MATERIAL:
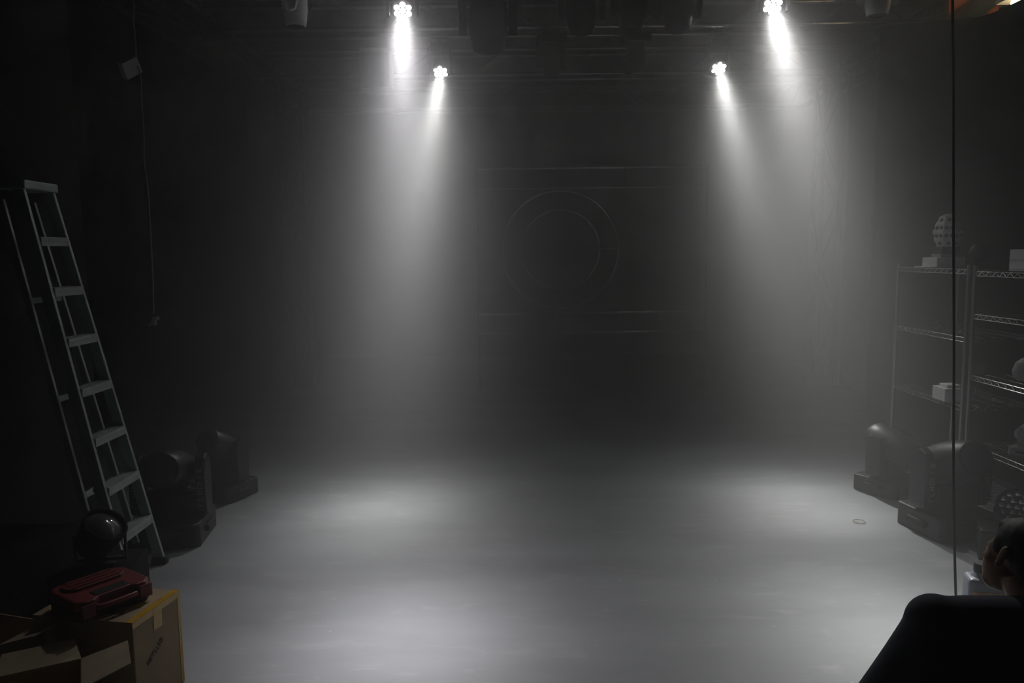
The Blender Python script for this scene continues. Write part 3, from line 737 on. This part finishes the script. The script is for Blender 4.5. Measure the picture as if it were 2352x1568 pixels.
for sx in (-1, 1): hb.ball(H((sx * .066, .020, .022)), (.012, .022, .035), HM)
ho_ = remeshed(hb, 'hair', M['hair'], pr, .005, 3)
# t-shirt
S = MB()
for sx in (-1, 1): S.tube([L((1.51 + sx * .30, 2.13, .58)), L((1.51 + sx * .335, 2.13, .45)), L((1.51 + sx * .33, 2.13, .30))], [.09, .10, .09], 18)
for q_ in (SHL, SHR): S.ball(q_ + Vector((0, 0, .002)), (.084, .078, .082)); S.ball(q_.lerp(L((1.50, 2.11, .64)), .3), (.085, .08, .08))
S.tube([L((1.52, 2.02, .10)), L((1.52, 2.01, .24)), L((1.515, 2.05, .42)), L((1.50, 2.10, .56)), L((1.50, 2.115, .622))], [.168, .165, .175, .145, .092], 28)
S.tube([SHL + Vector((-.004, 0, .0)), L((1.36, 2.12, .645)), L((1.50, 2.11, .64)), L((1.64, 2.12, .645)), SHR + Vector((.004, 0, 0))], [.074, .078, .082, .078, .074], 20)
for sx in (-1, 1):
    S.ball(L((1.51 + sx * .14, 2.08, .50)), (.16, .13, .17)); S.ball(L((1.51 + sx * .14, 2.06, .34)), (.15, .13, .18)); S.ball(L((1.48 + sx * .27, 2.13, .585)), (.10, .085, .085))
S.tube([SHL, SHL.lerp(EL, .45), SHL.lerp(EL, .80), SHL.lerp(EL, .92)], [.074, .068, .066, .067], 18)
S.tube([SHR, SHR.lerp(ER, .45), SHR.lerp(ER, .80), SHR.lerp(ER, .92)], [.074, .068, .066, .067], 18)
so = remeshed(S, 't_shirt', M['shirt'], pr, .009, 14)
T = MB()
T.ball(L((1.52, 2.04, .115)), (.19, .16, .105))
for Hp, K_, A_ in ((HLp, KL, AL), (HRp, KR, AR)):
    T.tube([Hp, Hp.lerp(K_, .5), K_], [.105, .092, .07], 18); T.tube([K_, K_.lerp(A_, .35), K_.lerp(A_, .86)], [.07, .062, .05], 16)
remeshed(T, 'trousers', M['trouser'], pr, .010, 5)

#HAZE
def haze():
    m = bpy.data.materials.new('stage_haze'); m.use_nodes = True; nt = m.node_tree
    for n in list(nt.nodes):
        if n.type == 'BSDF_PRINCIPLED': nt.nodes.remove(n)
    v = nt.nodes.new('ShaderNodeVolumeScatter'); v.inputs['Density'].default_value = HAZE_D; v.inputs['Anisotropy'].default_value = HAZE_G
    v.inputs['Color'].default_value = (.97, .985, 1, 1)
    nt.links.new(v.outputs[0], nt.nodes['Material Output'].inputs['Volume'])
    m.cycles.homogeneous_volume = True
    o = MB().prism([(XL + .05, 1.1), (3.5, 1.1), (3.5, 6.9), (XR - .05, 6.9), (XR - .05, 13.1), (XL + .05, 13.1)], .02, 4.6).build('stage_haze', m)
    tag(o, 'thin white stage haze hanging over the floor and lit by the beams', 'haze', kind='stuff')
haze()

PROBLEM DETAILS: Copy the whole of the material above exactly, but not its images.

RESPONSE:
The Blender Python script for this scene continues. Write part 3, from line 737 on. This part finishes the script. The script is for Blender 4.5. Measure the picture as if it were 2352x1568 pixels.
for sx in (-1, 1): hb.ball(H((sx * .066, .020, .022)), (.012, .022, .035), HM)
ho_ = remeshed(hb, 'hair', M['hair'], pr, .005, 3)
# t-shirt
S = MB()
for sx in (-1, 1): S.tube([L((1.51 + sx * .30, 2.13, .58)), L((1.51 + sx * .335, 2.13, .45)), L((1.51 + sx * .33, 2.13, .30))], [.09, .10, .09], 18)
for q_ in (SHL, SHR): S.ball(q_ + Vector((0, 0, .002)), (.084, .078, .082)); S.ball(q_.lerp(L((1.50, 2.11, .64)), .3), (.085, .08, .08))
S.tube([L((1.52, 2.02, .10)), L((1.52, 2.01, .24)), L((1.515, 2.05, .42)), L((1.50, 2.10, .56)), L((1.50, 2.115, .622))], [.168, .165, .175, .145, .092], 28)
S.tube([SHL + Vector((-.004, 0, .0)), L((1.36, 2.12, .645)), L((1.50, 2.11, .64)), L((1.64, 2.12, .645)), SHR + Vector((.004, 0, 0))], [.074, .078, .082, .078, .074], 20)
for sx in (-1, 1):
    S.ball(L((1.51 + sx * .14, 2.08, .50)), (.16, .13, .17)); S.ball(L((1.51 + sx * .14, 2.06, .34)), (.15, .13, .18)); S.ball(L((1.48 + sx * .27, 2.13, .585)), (.10, .085, .085))
S.tube([SHL, SHL.lerp(EL, .45), SHL.lerp(EL, .80), SHL.lerp(EL, .92)], [.074, .068, .066, .067], 18)
S.tube([SHR, SHR.lerp(ER, .45), SHR.lerp(ER, .80), SHR.lerp(ER, .92)], [.074, .068, .066, .067], 18)
so = remeshed(S, 't_shirt', M['shirt'], pr, .009, 14)
T = MB()
T.ball(L((1.52, 2.04, .115)), (.19, .16, .105))
for Hp, K_, A_ in ((HLp, KL, AL), (HRp, KR, AR)):
    T.tube([Hp, Hp.lerp(K_, .5), K_], [.105, .092, .07], 18); T.tube([K_, K_.lerp(A_, .35), K_.lerp(A_, .86)], [.07, .062, .05], 16)
remeshed(T, 'trousers', M['trouser'], pr, .010, 5)

#HAZE
def haze():
    m = bpy.data.materials.new('stage_haze'); m.use_nodes = True; nt = m.node_tree
    for n in list(nt.nodes):
        if n.type == 'BSDF_PRINCIPLED': nt.nodes.remove(n)
    v = nt.nodes.new('ShaderNodeVolumeScatter'); v.inputs['Density'].default_value = HAZE_D; v.inputs['Anisotropy'].default_value = HAZE_G
    v.inputs['Color'].default_value = (.97, .985, 1, 1)
    nt.links.new(v.outputs[0], nt.nodes['Material Output'].inputs['Volume'])
    m.cycles.homogeneous_volume = True
    o = MB().prism([(XL + .05, 1.1), (3.5, 1.1), (3.5, 6.9), (XR - .05, 6.9), (XR - .05, 13.1), (XL + .05, 13.1)], .02, 4.6).build('stage_haze', m)
    tag(o, 'thin white stage haze hanging over the floor and lit by the beams', 'haze', kind='stuff')
haze()